##### Data lines #####
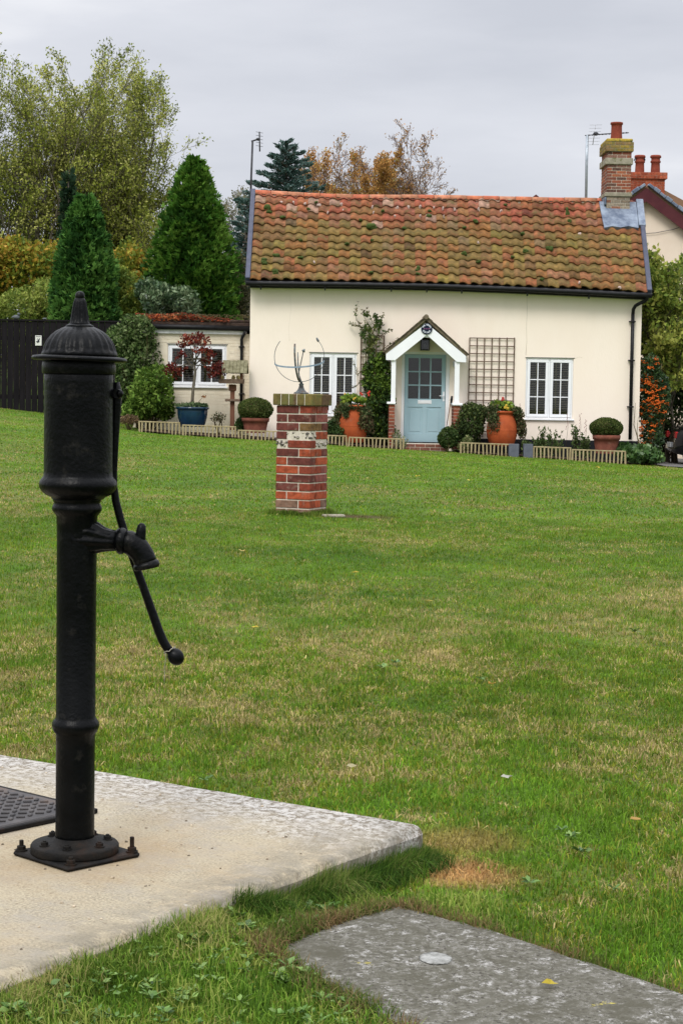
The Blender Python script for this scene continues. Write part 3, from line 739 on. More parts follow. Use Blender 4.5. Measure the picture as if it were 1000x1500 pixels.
mb = MB(); band(mb, ring(ac, Vector((.16, 1, 0)).normalized(), Vector((-.06, 0, 1)).normalized(), rad, 150, 275), Vector((1, 0, 0)), .016, .004); mb.build('cross_ring', M['verdigris'], arm)
mb = MB()
mb.tube([at(436, 516, AY), at(436.5, 535, AY), at(438, 550, AY), at(441, 560, AY)], [.004, .006, .006, .008], 8)
mb.tube([at(437, 548, AY), at(441, 530, AY), at(445, 512, AY)], .0045, 8)
mb.lathe(at(444.5, 514, AY), [(.004, -.012), (.018, -.004), (.006, .016), (0, .024)], 8, axis=(.5, 0, .85)); mb.build('gnomon', M['verdigris'], arm)

# ------------------------------------------------------------------ cottage
CY = 42.0
cot = thing('cottage', 'cream rendered cottage with mossy pantile roof and pale blue front door', 'cottage', at(650, 649, CY + .5))
XL = at(365.5, 540, CY).x; XR = at(937, 540, CY).x; CB = 46.9; YR = 44.45
ex = [362, 373, 500, 640, 760, 860, 948]; ey = [412.0, 412.3, 413.8, 416.5, 421, 425.5, 430]
rx_ = [372, 395, 440, 510, 600, 680, 780, 874, 934]; ry_ = [283, 284.5, 287, 290, 290.6, 291.6, 293.8, 295.5, 297]
UP0, UP1 = at(366, 413, 41.68).x, at(947, 430, 41.68).x
def eave(u):
    px = 366 + (947 - 366) * u; return at(px, float(np.interp(px, ex, ey)), 41.68)
def ridge(u):
    pe = 374 + (933 - 374) * u; return at(pe, float(np.interp(pe, rx_, ry_)), YR)
def S(u, v): return eave(u).lerp(ridge(u), v)
def roofn(u):
    a = ridge(u) - eave(u); b = Vector((1, 0, -.02)); return b.cross(a).normalized()
def ztopf(x):
    u = min(max((x - UP0) / (UP1 - UP0), 0), 1); e = eave(u); r = ridge(u); t = (CY + .02 - e.y) / (r.y - e.y)
    return e.z + (r.z - e.z) * t - .06
def wall_front(mb, x0, x1, z0, ztop, Y, holes, rev=.14):
    xs_ = sorted(set([x0, x1] + [h[0] for h in holes] + [h[1] for h in holes] + [x0 + (x1 - x0) * i / 12 for i in range(13)]))
    zs_ = sorted(set([z0] + [h[2] for h in holes] + [h[3] for h in holes]))
    for xa, xb in zip(xs_[:-1], xs_[1:]):
        for k in range(len(zs_)):
            za = zs_[k]; zb = zs_[k + 1] if k + 1 < len(zs_) else None
            if zb is not None and any(h[0] - 1e-6 <= xa and xb <= h[1] + 1e-6 and h[2] - 1e-6 <= za and zb <= h[3] + 1e-6 for h in holes): continue
            mb.quad((xa, Y, za), (xb, Y, za), (xb, Y, zb if zb is not None else ztop(xb)), (xa, Y, zb if zb is not None else ztop(xa)))
    for (xa, xb, za, zb) in holes:
        mb.quad((xa, Y, za), (xa, Y, zb), (xa, Y + rev, zb), (xa, Y + rev, za)); mb.quad((xb, Y, za), (xb, Y + rev, za), (xb, Y + rev, zb), (xb, Y, zb))
        mb.quad((xa, Y, zb), (xb, Y, zb), (xb, Y + rev, zb), (xa, Y + rev, zb)); mb.quad((xa, Y, za), (xa, Y + rev, za), (xb, Y + rev, za), (xb, Y, za))
def rect(px0, px1, py0, py1, Y):
    a = at((px0 + px1) / 2, py0, Y); b = at((px0 + px1) / 2, py1, Y); c = at(px0, (py0 + py1) / 2, Y); d = at(px1, (py0 + py1) / 2, Y)
    return (c.x, d.x, b.z, a.z)
W1 = rect(453, 522, 517, 608, CY); W2 = rect(769, 838.5, 524.5, 613.5, CY); DR = rect(587.5, 657.5, 515.5, 648, CY)
mb = MB(); z0w = at(860, 646, CY).z
wall_front(mb, XL, XR, -.75, ztopf, CY, [W1, W2, DR])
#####
▶ _Aim of the exercise_
Except for the pictures, copy the material above exactly.

▶ _Reply to the task_
The Blender Python script for this scene continues. Write part 3, from line 739 on. More parts follow. Use Blender 4.5. Measure the picture as if it were 1000x1500 pixels.
mb = MB(); band(mb, ring(ac, Vector((.16, 1, 0)).normalized(), Vector((-.06, 0, 1)).normalized(), rad, 150, 275), Vector((1, 0, 0)), .016, .004); mb.build('cross_ring', M['verdigris'], arm)
mb = MB()
mb.tube([at(436, 516, AY), at(436.5, 535, AY), at(438, 550, AY), at(441, 560, AY)], [.004, .006, .006, .008], 8)
mb.tube([at(437, 548, AY), at(441, 530, AY), at(445, 512, AY)], .0045, 8)
mb.lathe(at(444.5, 514, AY), [(.004, -.012), (.018, -.004), (.006, .016), (0, .024)], 8, axis=(.5, 0, .85)); mb.build('gnomon', M['verdigris'], arm)

# ------------------------------------------------------------------ cottage
CY = 42.0
cot = thing('cottage', 'cream rendered cottage with mossy pantile roof and pale blue front door', 'cottage', at(650, 649, CY + .5))
XL = at(365.5, 540, CY).x; XR = at(937, 540, CY).x; CB = 46.9; YR = 44.45
ex = [362, 373, 500, 640, 760, 860, 948]; ey = [412.0, 412.3, 413.8, 416.5, 421, 425.5, 430]
rx_ = [372, 395, 440, 510, 600, 680, 780, 874, 934]; ry_ = [283, 284.5, 287, 290, 290.6, 291.6, 293.8, 295.5, 297]
UP0, UP1 = at(366, 413, 41.68).x, at(947, 430, 41.68).x
def eave(u):
    px = 366 + (947 - 366) * u; return at(px, float(np.interp(px, ex, ey)), 41.68)
def ridge(u):
    pe = 374 + (933 - 374) * u; return at(pe, float(np.interp(pe, rx_, ry_)), YR)
def S(u, v): return eave(u).lerp(ridge(u), v)
def roofn(u):
    a = ridge(u) - eave(u); b = Vector((1, 0, -.02)); return b.cross(a).normalized()
def ztopf(x):
    u = min(max((x - UP0) / (UP1 - UP0), 0), 1); e = eave(u); r = ridge(u); t = (CY + .02 - e.y) / (r.y - e.y)
    return e.z + (r.z - e.z) * t - .06
def wall_front(mb, x0, x1, z0, ztop, Y, holes, rev=.14):
    xs_ = sorted(set([x0, x1] + [h[0] for h in holes] + [h[1] for h in holes] + [x0 + (x1 - x0) * i / 12 for i in range(13)]))
    zs_ = sorted(set([z0] + [h[2] for h in holes] + [h[3] for h in holes]))
    for xa, xb in zip(xs_[:-1], xs_[1:]):
        for k in range(len(zs_)):
            za = zs_[k]; zb = zs_[k + 1] if k + 1 < len(zs_) else None
            if zb is not None and any(h[0] - 1e-6 <= xa and xb <= h[1] + 1e-6 and h[2] - 1e-6 <= za and zb <= h[3] + 1e-6 for h in holes): continue
            mb.quad((xa, Y, za), (xb, Y, za), (xb, Y, zb if zb is not None else ztop(xb)), (xa, Y, zb if zb is not None else ztop(xa)))
    for (xa, xb, za, zb) in holes:
        mb.quad((xa, Y, za), (xa, Y, zb), (xa, Y + rev, zb), (xa, Y + rev, za)); mb.quad((xb, Y, za), (xb, Y + rev, za), (xb, Y + rev, zb), (xb, Y, zb))
        mb.quad((xa, Y, zb), (xb, Y, zb), (xb, Y + rev, zb), (xa, Y + rev, zb)); mb.quad((xa, Y, za), (xa, Y + rev, za), (xb, Y + rev, za), (xb, Y, za))
def rect(px0, px1, py0, py1, Y):
    a = at((px0 + px1) / 2, py0, Y); b = at((px0 + px1) / 2, py1, Y); c = at(px0, (py0 + py1) / 2, Y); d = at(px1, (py0 + py1) / 2, Y)
    return (c.x, d.x, b.z, a.z)
W1 = rect(453, 522, 517, 608, CY); W2 = rect(769, 838.5, 524.5, 613.5, CY); DR = rect(587.5, 657.5, 515.5, 648, CY)
mb = MB(); z0w = at(860, 646, CY).z
wall_front(mb, XL, XR, -.75, ztopf, CY, [W1, W2, DR])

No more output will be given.